- **Requirement**:
From the entries below, copy exactly the lines from the one that contains "What Blender Python" through the one that contains "PI = math.pi", both included, and only those.

- **Record extracts**:
........
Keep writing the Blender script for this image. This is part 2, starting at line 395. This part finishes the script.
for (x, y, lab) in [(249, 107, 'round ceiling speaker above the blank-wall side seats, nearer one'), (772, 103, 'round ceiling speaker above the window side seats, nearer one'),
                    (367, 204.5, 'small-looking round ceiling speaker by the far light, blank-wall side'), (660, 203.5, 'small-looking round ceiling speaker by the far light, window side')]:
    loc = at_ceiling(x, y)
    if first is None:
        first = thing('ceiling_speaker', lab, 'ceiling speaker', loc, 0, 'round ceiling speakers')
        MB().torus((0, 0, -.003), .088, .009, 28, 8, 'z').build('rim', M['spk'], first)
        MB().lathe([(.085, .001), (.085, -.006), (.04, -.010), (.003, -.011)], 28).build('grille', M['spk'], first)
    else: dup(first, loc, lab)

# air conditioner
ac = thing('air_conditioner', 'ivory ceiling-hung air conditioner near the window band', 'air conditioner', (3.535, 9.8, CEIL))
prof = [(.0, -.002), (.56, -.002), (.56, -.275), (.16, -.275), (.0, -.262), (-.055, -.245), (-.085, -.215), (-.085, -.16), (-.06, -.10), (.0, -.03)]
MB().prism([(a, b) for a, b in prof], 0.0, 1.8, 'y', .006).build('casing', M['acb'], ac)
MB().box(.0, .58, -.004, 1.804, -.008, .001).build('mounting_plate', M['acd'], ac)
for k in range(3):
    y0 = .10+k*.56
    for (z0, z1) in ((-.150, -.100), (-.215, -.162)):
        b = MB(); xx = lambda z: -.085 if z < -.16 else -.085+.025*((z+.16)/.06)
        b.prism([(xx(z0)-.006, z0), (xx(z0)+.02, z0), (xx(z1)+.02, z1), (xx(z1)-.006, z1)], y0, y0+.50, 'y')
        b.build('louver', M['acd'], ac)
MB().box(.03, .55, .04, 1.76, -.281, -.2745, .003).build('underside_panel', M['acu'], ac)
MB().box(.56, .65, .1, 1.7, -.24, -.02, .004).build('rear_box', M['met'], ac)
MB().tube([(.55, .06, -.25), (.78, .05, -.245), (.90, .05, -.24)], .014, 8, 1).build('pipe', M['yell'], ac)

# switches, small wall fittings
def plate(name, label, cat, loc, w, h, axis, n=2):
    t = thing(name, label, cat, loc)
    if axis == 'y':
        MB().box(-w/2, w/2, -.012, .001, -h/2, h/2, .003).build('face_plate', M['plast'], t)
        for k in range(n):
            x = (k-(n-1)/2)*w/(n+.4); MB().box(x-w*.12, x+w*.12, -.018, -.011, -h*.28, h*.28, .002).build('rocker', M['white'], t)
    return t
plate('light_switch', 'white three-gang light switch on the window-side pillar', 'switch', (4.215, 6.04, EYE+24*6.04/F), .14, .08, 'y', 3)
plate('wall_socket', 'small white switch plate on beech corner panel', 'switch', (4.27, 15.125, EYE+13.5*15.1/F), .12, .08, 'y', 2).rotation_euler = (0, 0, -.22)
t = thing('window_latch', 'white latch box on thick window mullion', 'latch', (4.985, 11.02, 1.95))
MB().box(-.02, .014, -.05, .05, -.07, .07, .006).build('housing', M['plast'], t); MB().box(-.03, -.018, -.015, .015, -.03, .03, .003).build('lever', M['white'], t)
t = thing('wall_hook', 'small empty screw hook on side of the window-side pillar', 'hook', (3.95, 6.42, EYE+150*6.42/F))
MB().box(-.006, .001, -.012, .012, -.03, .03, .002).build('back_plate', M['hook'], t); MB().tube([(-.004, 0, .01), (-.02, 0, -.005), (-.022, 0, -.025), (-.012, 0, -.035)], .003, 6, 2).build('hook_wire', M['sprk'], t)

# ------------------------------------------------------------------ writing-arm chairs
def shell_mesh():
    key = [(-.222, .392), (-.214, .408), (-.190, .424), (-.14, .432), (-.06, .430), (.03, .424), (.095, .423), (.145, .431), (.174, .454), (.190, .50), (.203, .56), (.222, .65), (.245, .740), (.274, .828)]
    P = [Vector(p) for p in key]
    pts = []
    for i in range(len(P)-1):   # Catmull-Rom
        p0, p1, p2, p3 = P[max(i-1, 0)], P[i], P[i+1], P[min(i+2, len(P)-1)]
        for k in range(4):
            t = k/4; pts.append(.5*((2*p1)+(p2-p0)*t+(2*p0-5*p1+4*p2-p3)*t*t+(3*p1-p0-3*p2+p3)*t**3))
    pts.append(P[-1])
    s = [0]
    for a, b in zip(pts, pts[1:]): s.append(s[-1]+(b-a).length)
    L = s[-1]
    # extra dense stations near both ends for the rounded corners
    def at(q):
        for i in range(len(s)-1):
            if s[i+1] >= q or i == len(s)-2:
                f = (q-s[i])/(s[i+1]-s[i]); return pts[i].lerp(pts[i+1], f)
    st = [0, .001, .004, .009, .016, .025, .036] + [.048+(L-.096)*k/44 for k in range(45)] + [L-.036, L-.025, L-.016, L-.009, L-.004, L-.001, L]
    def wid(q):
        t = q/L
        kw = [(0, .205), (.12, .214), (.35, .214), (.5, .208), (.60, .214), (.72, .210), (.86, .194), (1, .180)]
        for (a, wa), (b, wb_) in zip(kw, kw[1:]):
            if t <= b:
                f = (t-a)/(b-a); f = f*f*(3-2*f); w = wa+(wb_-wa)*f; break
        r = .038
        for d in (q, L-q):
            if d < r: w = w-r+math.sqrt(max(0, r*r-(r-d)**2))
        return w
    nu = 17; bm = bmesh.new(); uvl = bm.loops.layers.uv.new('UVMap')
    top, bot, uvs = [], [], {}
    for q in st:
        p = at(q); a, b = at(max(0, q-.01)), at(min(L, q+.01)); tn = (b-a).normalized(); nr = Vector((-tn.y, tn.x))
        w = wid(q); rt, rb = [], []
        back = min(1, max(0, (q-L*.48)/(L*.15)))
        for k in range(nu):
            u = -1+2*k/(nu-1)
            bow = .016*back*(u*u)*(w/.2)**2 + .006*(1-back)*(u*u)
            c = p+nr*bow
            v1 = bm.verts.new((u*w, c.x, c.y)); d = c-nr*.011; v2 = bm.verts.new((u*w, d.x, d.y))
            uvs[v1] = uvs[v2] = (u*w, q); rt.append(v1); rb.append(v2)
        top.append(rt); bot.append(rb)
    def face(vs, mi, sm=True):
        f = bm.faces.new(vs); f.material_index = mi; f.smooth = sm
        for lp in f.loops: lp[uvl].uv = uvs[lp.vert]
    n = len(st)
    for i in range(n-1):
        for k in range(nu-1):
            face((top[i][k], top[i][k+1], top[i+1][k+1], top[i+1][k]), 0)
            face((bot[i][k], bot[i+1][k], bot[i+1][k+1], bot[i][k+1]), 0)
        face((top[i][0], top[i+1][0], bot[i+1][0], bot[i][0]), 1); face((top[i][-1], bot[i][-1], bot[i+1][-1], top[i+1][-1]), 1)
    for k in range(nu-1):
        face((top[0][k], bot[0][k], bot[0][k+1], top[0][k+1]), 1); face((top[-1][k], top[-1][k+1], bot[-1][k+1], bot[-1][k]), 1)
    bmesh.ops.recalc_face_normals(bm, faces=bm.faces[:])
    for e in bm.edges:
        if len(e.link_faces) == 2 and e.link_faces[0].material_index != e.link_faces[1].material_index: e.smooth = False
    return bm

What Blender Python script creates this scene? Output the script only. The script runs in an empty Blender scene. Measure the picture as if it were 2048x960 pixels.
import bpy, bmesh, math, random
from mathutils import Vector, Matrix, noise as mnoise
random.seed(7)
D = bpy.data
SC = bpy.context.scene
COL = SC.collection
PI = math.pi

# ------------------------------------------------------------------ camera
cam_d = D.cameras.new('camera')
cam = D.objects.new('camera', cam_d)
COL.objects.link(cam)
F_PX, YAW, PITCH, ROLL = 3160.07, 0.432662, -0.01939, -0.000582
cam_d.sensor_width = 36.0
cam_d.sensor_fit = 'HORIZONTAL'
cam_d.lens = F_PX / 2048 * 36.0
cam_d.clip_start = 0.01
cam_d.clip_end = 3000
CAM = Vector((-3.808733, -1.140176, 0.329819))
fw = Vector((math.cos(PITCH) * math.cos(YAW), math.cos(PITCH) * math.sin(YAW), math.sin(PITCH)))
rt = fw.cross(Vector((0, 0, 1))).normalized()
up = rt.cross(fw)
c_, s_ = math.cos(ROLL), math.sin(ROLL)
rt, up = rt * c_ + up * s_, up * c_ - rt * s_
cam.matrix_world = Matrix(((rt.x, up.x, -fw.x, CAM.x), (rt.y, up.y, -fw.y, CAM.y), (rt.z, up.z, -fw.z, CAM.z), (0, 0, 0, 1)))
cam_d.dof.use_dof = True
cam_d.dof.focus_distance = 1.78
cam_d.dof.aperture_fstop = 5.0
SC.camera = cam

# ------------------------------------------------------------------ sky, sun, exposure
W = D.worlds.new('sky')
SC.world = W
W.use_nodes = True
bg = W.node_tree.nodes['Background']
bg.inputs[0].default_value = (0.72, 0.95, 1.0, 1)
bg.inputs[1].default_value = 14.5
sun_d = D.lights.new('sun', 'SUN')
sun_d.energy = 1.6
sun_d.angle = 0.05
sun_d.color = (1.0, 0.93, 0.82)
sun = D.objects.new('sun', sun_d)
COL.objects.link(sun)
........
- **Result**:
What Blender Python script creates this scene? Output the script only. The script runs in an empty Blender scene. Measure the picture as if it were 2048x960 pixels.
import bpy, bmesh, math, random
from mathutils import Vector, Matrix, noise as mnoise
random.seed(7)
D = bpy.data
SC = bpy.context.scene
COL = SC.collection
PI = math.pi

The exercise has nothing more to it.